If his ugliness were still a little visible to her eyes, the fervour of an entire audience, and the nervous effect produced upon a young heart,[2] soon managed to eclipse it. If anything was still heard about his ugliness, it was mere talk; but not a word of it—Lekain's lady enthusiasts could be heard to exclaim "He's lovely!"

Remember that beauty is the expression of character, or, put differently, of moral habits, and that consequently it is exempt from all passion. Now it is passion that we want. Beauty can only supply us with probabilities about a woman, and probabilities, moreover, based on her capacity for self-possession; while the glances of your mistress with her small-pox scars are a delightful reality, which destroys all the probabilities in the world.
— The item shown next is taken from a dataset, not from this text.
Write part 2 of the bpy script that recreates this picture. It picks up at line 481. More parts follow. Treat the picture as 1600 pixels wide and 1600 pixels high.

[1] See Madame de Staël in Delphine, I think; there you have the artifice of plain women.

[2] I should be inclined to attribute to this nervous sympathy the prodigious and incomprehensible effect of fashionable music. (Sympathy at Dresden for Rossini, 1821.) As soon as it is out of fashion, it becomes no worse for that, and yet it ceases to have any effect upon perfectly ingenuous girls. Perhaps it used to please them, as also stimulating young men to fervour.

Madame de Sévigné says to her daughter (Letter 202, May 6, 1672): "Lully surpassed himself in his royal music; that beautiful Miserere was still further enlarged: there was a Libera at which all eyes were full of tears."

It is as impossible to doubt the truth of this effect, as to refuse wit or refinement to Madame de Sévigné. Lully's music, which charmed her, would make us run away at present; in her day, his music encouraged crystallisation—it makes it impossible in ours.